On October 4, 2016, the U.S. Court of Appeals for the Federal Circuit heard oral arguments in this case.  Objecting to the district court’s interpretation of AIA 35 U.S.C. § 102(a)(1), Teva argued that such an interpretation would throw decades of precedent out the window; Notably, 42 intellectual property professors agreed with Teva’s position in an amicus brief filed with the court.  In addition, Teva argued the new phrase is meant solely to enumerate a new area of prior art, including “tweets” and online videos, that the drafters of the 1952 statute did not contemplate.  In other words, according to Teva, this new phrase refers to a new category of prior art and does not change how statutory terms, such as “on sale” or “public use,” are to be interpreted.

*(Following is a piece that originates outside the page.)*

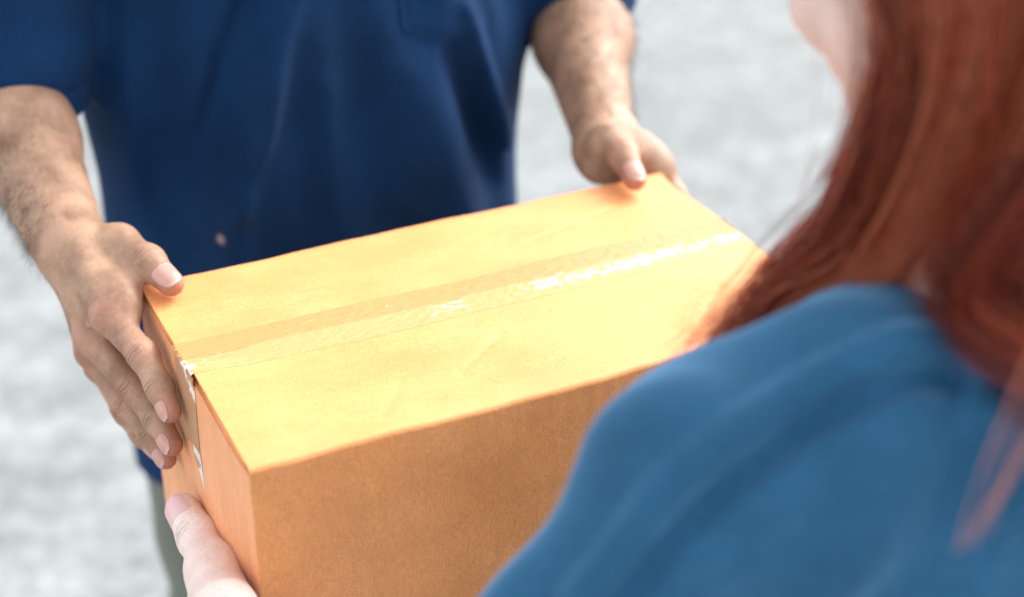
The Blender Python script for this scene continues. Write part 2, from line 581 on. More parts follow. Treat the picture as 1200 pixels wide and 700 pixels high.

Meanwhile, the U.S. government argued in support of Helsinn, contending that only sales that make an invention available to the public trigger the on-sale bar, and that the AIA merely confirmed that this was already the rule pre-AIA.  Thus, according to the U.S. government, this new phrase provides a new catchall provision to explicitly distinguish secret sales from public sales, allowing inventions to be kept secret without forfeiture of any patent rights.

What’s at Stake

If Teva prevails, accused infringers may continue to challenge and even invalidate patents based on private, secret or nonpublic sales and business transactions.  On the other hand, if Teva loses, companies and inventors may be allowed to profit from their inventions through secret sales without jeopardizing their patent rights in the long term.

Regardless of the outcome, in the AIA first-to-file regime, a best practice is still to file a patent application before any “public” disclosure, including secret sales or sales offers, to avoid a potential on-sale bar under 35 U.S.C. § 102(a).